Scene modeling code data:
═══

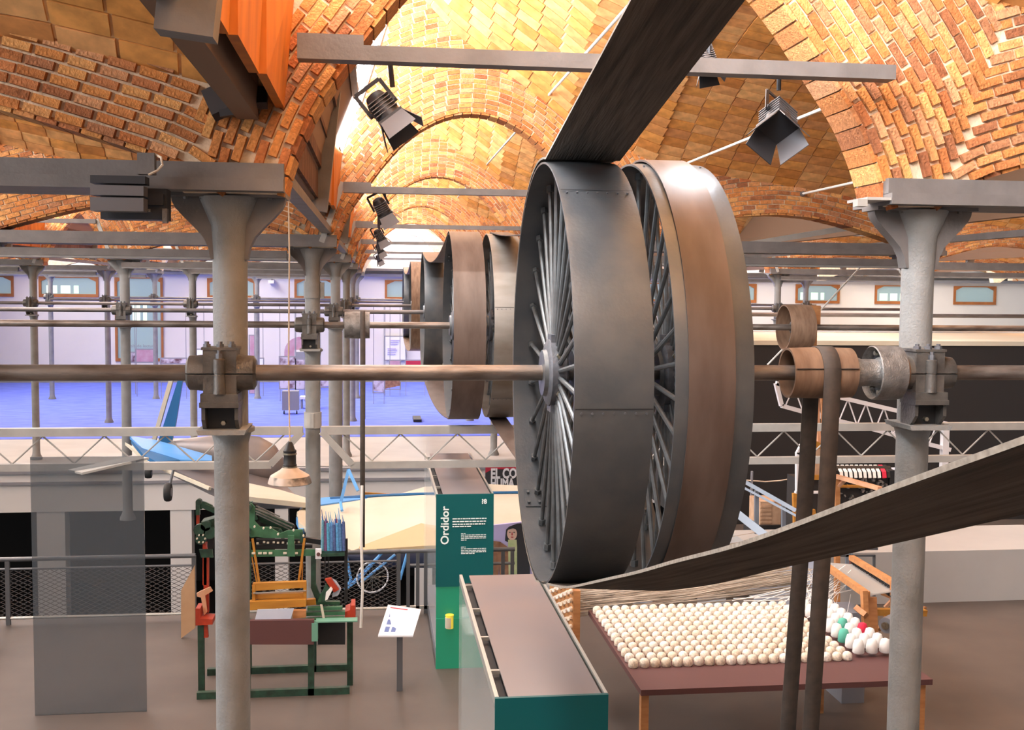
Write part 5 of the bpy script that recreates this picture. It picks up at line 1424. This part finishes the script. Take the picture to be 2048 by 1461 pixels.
# ---- wooden warping frames at lower right
def frame_bars(name, loc, label, cat, segs, Y, parent=None):
    t = thing(name, loc, label, cat)
    for (nm, a, ya, b, yb, w1, th_, m) in segs: O(nm, MB().bar(at(a[0], a[1], Y=ya), at(b[0], b[1], Y=yb), w1, th_), M[m], t)
    return t
W1 = frame_bars('warping_loom', (4.6, 10, 0), 'orange wooden frame with slanting bars and white warp, lower right beside the column', 'loom', [
    ('slanting_bar', (1634, 1120), 11.2, (1734, 1190), 9.7, .055, .06, 'orange'), ('corner_post', (1728, 1182), 9.7, (1734, 1330), 9.6, .05, .06, 'orange'),
    ('corner_post', (1742, 1195), 9.8, (1748, 1330), 9.7, .09, .05, 'orange'), ('slanting_bar', (1703, 1116), 11.4, (1790, 1168), 10.2, .05, .06, 'orange'),
    ('back_post', (1787, 1165), 10.2, (1787, 1330), 10.2, .05, .05, 'orange'), ('back_post', (1703, 1116), 11.4, (1703, 1140), 11.4, .04, .04, 'wine'),
    ('cross_rail', (1748, 1224), 9.9, (1850, 1226), 10.1, .06, .06, 'amber'), ('cross_rail', (1712, 1216), 9.7, (1732, 1232), 9.6, .05, .06, 'orange'),
    ('brace', (1756, 1262), 10, (1775, 1230), 10, .03, .03, 'orange'), ('lower_rail', (1765, 1186), 10.8, (1850, 1220), 10.4, .05, .05, 'orange'), ('brace', (1770, 1216), 10.5, (1785, 1200), 10.5, .03, .03, 'peach')], 10)
sh = MB()
for i in range(46):
    t = i/45; a = at(1706+84*t, 1121+52*t, Y=11.35-1.15*t)-Vector((0, 0, .05)); b = at(1640+92*t, 1122+66*t, Y=11.2-1.5*t)+Vector((0, 0, -.02))
    if t > .52 or True: sh.tube([a, b], .006, 3)
O('white_warp', sh, M['whiteyarn'], W1, kind='stuff')
br_ = MB()
for i in range(30):
    t = i/29; a = at(1706+82*t, 1123+52*t, Y=11.35-1.15*t); br_.bar(a-Vector((0, 0, .01)), a-Vector((0.03, 0, .10)), .012, .012)
O('dark_reed', br_, M['darkroom'], W1, kind='stuff')
pp = at(1772, 1252, Y=9.8)
q = thing('cloth_roll', pp, 'dark grey cloth roll with a pale core at the lower right', 'roll')
O('roll', MB().cyl(pp, pp+Vector((.45, .35, .02)), .075, n=20), M['grey'], q); O('core', MB().cyl(pp-Vector((.02, .015, 0)), pp+Vector((.02, .02, 0)), .035, n=14), M['nut'], q)
q = O('grey_machine', MB().rng(at(1680, 1220, Y=10.6).x, at(1725, 1220, Y=10.6).x, 10.5, 10.9, .0, at(1680, 1222, Y=10.6).z), M['grey']); tag(q, 'low grey comb machine behind the wooden corner post', 'machine')
q = O('white_bar', MB().bar(at(1664, 1219, Y=11), at(1716, 1219, Y=11), .025, .2), M['paper']); tag(q, 'thin white shelf behind the pale yarns at lower right', 'shelf')

# ---- dark partition, pale ledge, stair rail, crate on the right
DYR = 19.0
a = at(1380, 690, Y=DYR); b = at(1990, 1100, Y=DYR)
O('wall_partition', MB().rng(a.x, b.x+6, DYR, DYR+4, 0, a.z), M['darkroom'], kind='structure')
O('trim_6', MB().rng(a.x, b.x+6, DYR-.02, DYR+4, a.z, at(1380, 681, Y=DYR).z), M['cream'], kind='structure')
O('wall_ledge', MB().rng(a.x-2, b.x+8, 24, 24.3, E-1.2, at(1400, 661, Y=24).z), M['wallw'], kind='structure')
q = O('floor_platform', MB().rng(at(1480, 1060, Y=DYR).x-3, 12, 14.5, DYR, -.1, .0), M['floor'], kind='structure')
S_ = thing('stair_railing', (at(1500, 1000, Y=14).x, 14, 0), 'pale grey steel stair railing sloping down to the right, beside the second wheel', 'railing')
for nm, a, b, w1 in (('handrail', (1420, 925), (1592, 1022), .05), ('middle_rail', (1420, 940), (1592, 1032), .03), ('string_beam', (1420, 985), (1560, 1095), .10)):
    O(nm, MB().bar(at(*a, Y=14.2), at(*b, Y=13.6), w1, .04), M['alu'], S_)
for x, y0, y1 in ((1513, 982, 1068), (1567, 1012, 1100), (1460, 950, 1025)): O('post', MB().bar(at(x, y0, Y=14), at(x, y1, Y=14), .05, .05), M['alu'], S_)
S2 = thing('warping_mill_rail', (at(1700, 1100, Y=13.5).x, 13.5, 0), 'dark steel floor railing with pale posts behind the wooden frames, lower right', 'railing')
for nm, a, b, m, w1 in (('top_rail', (1640, 1112), (1750, 1112), 'steelp', .025), ('post', (1643, 1112), (1643, 1160), 'steelp', .03), ('post', (1748, 1112), (1748, 1262), 'steelp', .03), ('upper_rail', (1600, 1098), (1755, 1098), 'steelp', .03),
                     ('steel_post', (1695, 1095), (1695, 1180), 'alu', .05), ('steel_post', (1703, 1095), (1703, 1180), 'alu', .03)):
    O(nm, MB().bar(at(*a, Y=13.5), at(*b, Y=13.5), w1, .03), M[m], S2)
q = O('light_platform', MB().rng(5.0, 9.5, 13.9, 15.4, 0, at(1750, 1102, Y=14).z), M['beigefloor']); tag(q, 'pale low platform behind the wooden frames at right', 'platform')
q = thing('crate', (at(1545, 1025, Y=16).x, 16, 0), 'pale wooden crate with slatted side behind the stair railing', 'crate')
a, b = at(1521, 1004, Y=16), at(1545, 1050, Y=16)
O('box', MB().rng(a.x, a.x+.32, 16, 16.5, b.z, a.z), M['crate'], q)
for i in range(5): O('slat', MB().rng(a.x+.01, a.x+.17, 15.985, 16, b.z+.02+i*.06, b.z+.06+i*.06), M['crate'], q)
O('pallet', MB().rng(a.x-.05, a.x+.45, 15.95, 16.6, 0, b.z), M['darkroom'], q)
q = thing('rope_barrier', (at(1505, 960, Y=17).x, 17, 0), 'thin rope barrier with a grey post in front of the black partition', 'barrier')
O('rope', MB().tube([at(1490, 961, Y=17), at(1530, 964, Y=17), at(1560, 962, Y=17), at(1588, 957, Y=17)], .012, 5), M['cord'], q)
O('post', MB().bar(at(1504, 943, Y=17), Vector((at(1504, 943, Y=17).x, 17, 0)), .03, .03), M['grey'], q)

# ---- tall jacquard machine, amber and white, between the thin belts
J = thing('jacquard_machine', (at(1610, 1000, Y=15).x, 15, 0), 'tall amber and lilac card-punching loom behind the thin hanging belts', 'loom')
def jb(nm, a, b, w1, m, Y=15, th_=.06): O(nm, MB().bar(at(*a, Y=Y), at(*b, Y=Y), w1, th_), M[m], J)
jb('white_post', (1595, 905), (1595, 985), .05, 'white'); jb('white_post', (1590, 985), (1640, 985), .03, 'white'); jb('white_post', (1603, 890), (1594, 908), .04, 'white')
jb('orange_post', (1603, 900), (1603, 985), .03, 'peach'); jb('amber_post', (1590, 987), (1592, 1060), .07, 'amber'); jb('amber_rail', (1618, 955), (1645, 955), .07, 'amber')
jb('amber_arm', (1624, 885), (1645, 895), .08, 'amber'); jb('amber_arm', (1625, 1020), (1632, 1060), .06, 'amber')
jb('peach_post', (1633, 790), (1638, 900), .05, 'peach', 15.2); jb('peach_post', (1643, 780), (1648, 900), .03, 'orange', 15.3)
O('woven_stack', MB().rng(at(1618, 900, Y=15).x, at(1642, 950, Y=15).x, 15, 15.3, at(1618, 950, Y=15).z, at(1618, 897, Y=15).z), M['crate'], J)
O('dark_body', MB().rng(at(1600, 962, Y=15.1).x, at(1650, 962, Y=15.1).x, 15.1, 15.6, 0, at(1600, 960, Y=15.1).z), M['darkroom'], J)
# ---- industrial loom with striped white roll
K = thing('narrow_fabric_loom', (at(1720, 960, Y=15.5).x, 15.5, 0), 'dark machine loom topped with a row of white tapes and one red tape', 'loom')
for i in range(11):
    x = 1672+i*9.4; m = 'redyarn' if i >= 9 else 'whiteyarn'
    if i == 10: m = 'black'
    a = at(x, 930, Y=15.9); b = at(x+8, 944, Y=15.5); c2 = at(x+9, 956, Y=15.45); w1 = .045 if i != 9 else .06
    tp = MB()
    rows = [[(a.x-.0, a.y, a.z), (b.x, b.y, b.z), (c2.x, c2.y, c2.z)], [(a.x+w1, a.y, a.z), (b.x+w1, b.y, b.z), (c2.x+w1, c2.y, c2.z)]]
    O('tape', tp.grid(rows, (0, .012, -.012)), M[m], K)
O('roller', MB().cyl(at(1668, 945, Y=15.75), at(1778, 945, Y=15.75), .10, n=20), M['black'], K)
O('carriage', MB().rng(at(1662, 950, Y=15.6).x, at(1785, 950, Y=15.6).x, 15.55, 16.1, at(1662, 1010, Y=15.6).z, at(1662, 956, Y=15.6).z), M['darkroom'], K)
O('amber_rail', MB().bar(at(1662, 973, Y=15.45), at(1745, 973, Y=15.45), .035, .06), M['amber'], K)
kb = MB()
for i in range(60):
    p = at(1660+random.uniform(0, 118), 960+random.uniform(0, 40), Y=15.5); kb.box(p, (random.uniform(.015, .05), .05, random.uniform(.015, .04)), Matrix.Rotation(random.uniform(0, 3), 3, 'Y'))
O('shuttle_gear', kb, M['oldiron'], K, kind='stuff')
for x in (1664, 1780): O('end_frame', MB().rng(at(x, 950, Y=15.6).x-.05, at(x, 950, Y=15.6).x+.05, 15.5, 16.1, 0, at(x, 940, Y=15.6).z), M['black'], K)
kn = MB()
for i in range(14): p = at(1655+random.uniform(0, 12), 940+i*5, Y=15.4); kn.box(p, (.05, .05, .04), Matrix.Rotation(random.uniform(0, 3), 3, 'Y'))
O('lever_stack', kn, M['steelp'], K, kind='stuff')
Gt = thing('peach_gantry', (at(1672, 1000, Y=13).x, 13, 0), 'peach painted wooden gantry arm in front of the machine loom', 'frame')
for nm, a, ya, b, yb, w1, m in (('arm', (1671, 953), 13.2, (1760, 978), 12.2, .045, 'peach'), ('post', (1674, 953), 13.2, (1674, 1265), 13.2, .06, 'orange'), ('knee', (1676, 972), 13.2, (1692, 958), 13.1, .04, 'peach')):
    O(nm, MB().bar(at(*a, Y=ya), at(*b, Y=yb), w1, .06), M[m], Gt)
q = O('white_box', MB().rng(at(1786, 945, Y=16).x, at(1835, 945, Y=16).x, 16, 16.3, at(1786, 990, Y=16).z, at(1786, 942, Y=16).z), M['cloth']); O('foot', MB().rng(at(1810, 945, Y=16).x-.03, at(1810, 945, Y=16).x+.03, 16.1, 16.2, 0, at(1786, 990, Y=16).z), M['steelp'], q); tag(q, 'pale blue box right of the red tape on the machine loom', 'box')
# ---- white lattice boom on the right
Bm = thing('lattice_boom', (at(1560, 770, Y=16.5).x, 16.5, E-1.4), 'white tapering lattice boom behind the wooden drum pulley', 'boom')
U0 = [(1552, 767), (1596, 776), (1700, 800), (1811, 826), (1900, 850)]; D0 = [(1563, 812), (1650, 836), (1735, 856), (1811, 877), (1900, 900)]
for nm, pts in (('upper_chord', U0), ('lower_chord', D0)):
    b = MB()
    for p, q2 in zip(pts, pts[1:]): b.bar(at(*p, Y=16.5), at(*q2, Y=16.5), .065, .07)
    O(nm, b, M['white'], Bm)
O('support_post', MB().rng(at(1890, 860, Y=16.5).x-.05, at(1890, 860, Y=16.5).x+.05, 16.45, 16.55, 0, at(1890, 860, Y=16.5).z), M['white'], Bm)
O('end_bar', MB().bar(at(1552, 767, Y=16.5), at(1563, 812, Y=16.5), .06, .07), M['white'], Bm)
def pl(P_, x):
    for a, b in zip(P_, P_[1:]):
        if x <= b[0]: return a[1]+(b[1]-a[1])*(x-a[0])/(b[0]-a[0])
    return P_[-1][1]
x = 1570; u = False
while x < 1880:
    O('lattice_rod', MB().cyl(at(x, pl(U0 if u else D0, max(x, 1563)), Y=16.5), at(x+18, pl(D0 if u else U0, x+18), Y=16.5), .011, n=6), M['white'], Bm); x += 18; u = not u
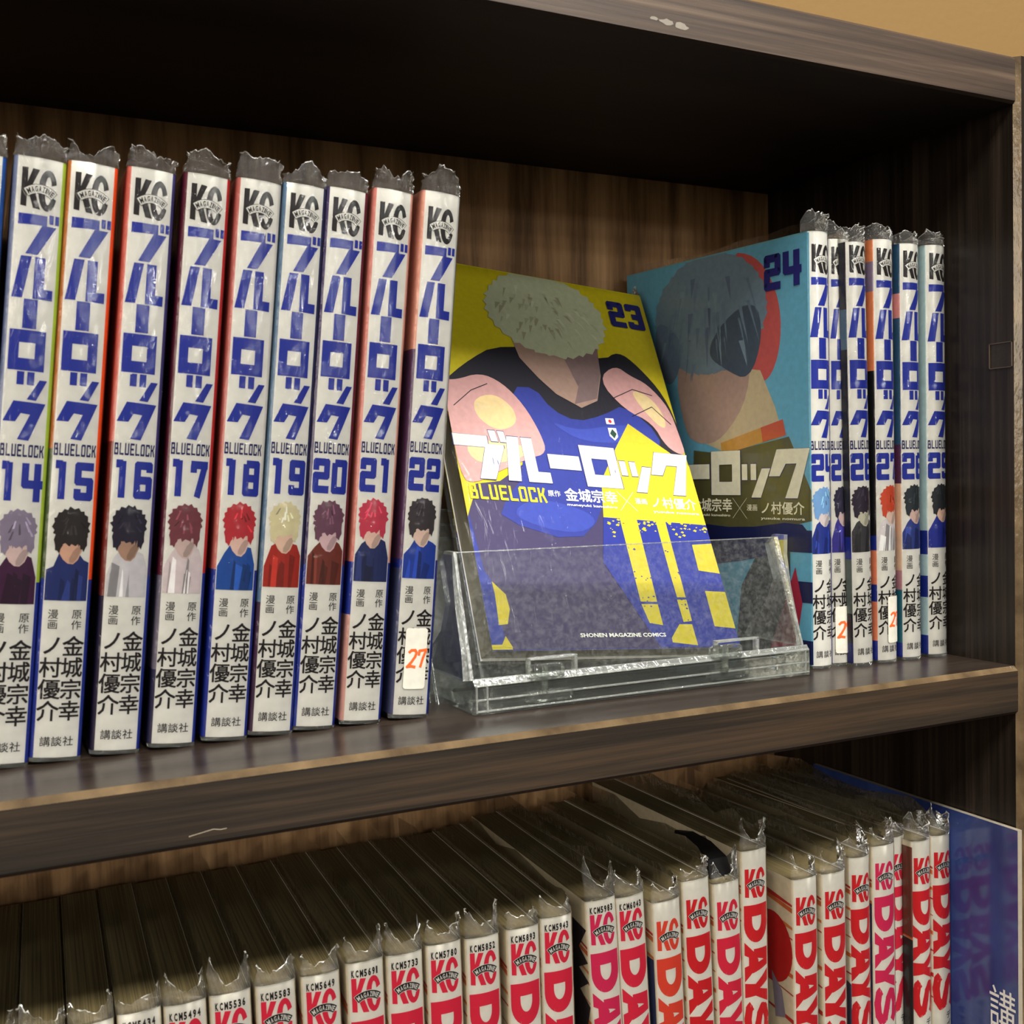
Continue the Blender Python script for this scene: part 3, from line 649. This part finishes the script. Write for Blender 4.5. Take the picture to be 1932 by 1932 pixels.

═══

__EXERCISE__:
Reproduce each line of the entries in which the word "Write" is found.

__OUTPUT OF THE TASK__:
Write part 5 of the bpy script that recreates this picture. It picks up at line 1424. This part finishes the script. Take the picture to be 2048 by 1461 pixels.
Continue the Blender Python script for this scene: part 3, from line 649. This part finishes the script. Write for Blender 4.5. Take the picture to be 1932 by 1932 pixels.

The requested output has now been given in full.